Likely the "sunny day flooding" that is already happening in Florida has caught people's attention. Plus, as more data is shared, people who own property are beginning to ask questions like, "What are you doing to protect me?"
See thisClimate Central Flood Risk Map and the fact that 17 of the 25 most vulnerable cities in the United States are in Florida.
The first linked article says there is $300B in property at risk in Florida. That number seems way too low to me, given all the development that already exists and continues to be built near the water's edge.
The governor of Florida is a Republican and is talking resilience. It may be that the cause of sea rise is not the issue and they are only "attacking adaptation." However, this is a "sea change" in thinking and action in a political body that has resisted all thoughts of something changing in the environment and now they are trying to react.

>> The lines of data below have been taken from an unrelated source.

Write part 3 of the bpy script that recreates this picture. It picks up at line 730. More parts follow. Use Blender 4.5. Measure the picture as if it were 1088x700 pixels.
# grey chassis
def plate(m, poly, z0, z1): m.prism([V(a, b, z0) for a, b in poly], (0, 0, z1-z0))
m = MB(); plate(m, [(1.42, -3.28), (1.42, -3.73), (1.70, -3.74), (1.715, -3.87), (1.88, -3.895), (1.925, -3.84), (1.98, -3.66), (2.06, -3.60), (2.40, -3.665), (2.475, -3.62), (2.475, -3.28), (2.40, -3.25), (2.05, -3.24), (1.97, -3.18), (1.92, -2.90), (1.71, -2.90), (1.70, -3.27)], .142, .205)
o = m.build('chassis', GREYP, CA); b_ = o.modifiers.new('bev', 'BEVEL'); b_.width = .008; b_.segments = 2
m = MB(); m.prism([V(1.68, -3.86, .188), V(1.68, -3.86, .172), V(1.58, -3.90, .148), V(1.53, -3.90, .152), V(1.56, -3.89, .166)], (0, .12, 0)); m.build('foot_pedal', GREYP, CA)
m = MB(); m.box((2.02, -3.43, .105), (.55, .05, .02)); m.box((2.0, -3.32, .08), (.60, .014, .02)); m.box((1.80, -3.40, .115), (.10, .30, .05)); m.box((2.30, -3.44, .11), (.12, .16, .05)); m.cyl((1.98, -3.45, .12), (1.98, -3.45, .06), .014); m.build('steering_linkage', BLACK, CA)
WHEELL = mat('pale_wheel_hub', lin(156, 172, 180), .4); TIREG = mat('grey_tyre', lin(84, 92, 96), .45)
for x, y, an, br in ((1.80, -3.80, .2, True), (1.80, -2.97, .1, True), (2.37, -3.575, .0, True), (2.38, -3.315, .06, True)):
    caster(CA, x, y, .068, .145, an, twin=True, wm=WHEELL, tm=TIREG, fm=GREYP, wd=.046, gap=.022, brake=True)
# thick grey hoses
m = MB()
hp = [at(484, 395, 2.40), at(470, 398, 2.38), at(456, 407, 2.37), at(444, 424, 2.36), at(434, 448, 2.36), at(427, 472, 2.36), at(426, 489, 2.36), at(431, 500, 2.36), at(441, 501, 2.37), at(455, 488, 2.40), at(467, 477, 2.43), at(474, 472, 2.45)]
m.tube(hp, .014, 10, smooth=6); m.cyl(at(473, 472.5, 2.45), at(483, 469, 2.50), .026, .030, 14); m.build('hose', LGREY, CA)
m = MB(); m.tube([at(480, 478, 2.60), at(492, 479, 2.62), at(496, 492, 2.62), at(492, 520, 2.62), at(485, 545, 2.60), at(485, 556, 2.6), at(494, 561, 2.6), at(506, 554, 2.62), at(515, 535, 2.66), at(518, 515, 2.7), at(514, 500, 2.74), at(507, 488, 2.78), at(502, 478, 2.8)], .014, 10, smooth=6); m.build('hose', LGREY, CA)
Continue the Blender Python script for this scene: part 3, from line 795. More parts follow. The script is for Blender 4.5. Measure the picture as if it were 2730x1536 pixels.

According to most thinking, it is already too late. While this story is two days old, UN climate talks near end as countries divided on emissions, funding, the news this morning is that everyone has gone home without any new worldwide commitment to ratcheting up emission reduction goals.
There is unlikely there will be one momentous disaster that will change the worldwide slow-roll on emissions reductions. It will take many more disasters that are catastrophic before world-wide attention is focused on saving the planet. I did note that representatives from the Northern Mariana Islands (A United States commonwealth) have much more concern than industrial nations. Being surrounded by an ocean seems to do that.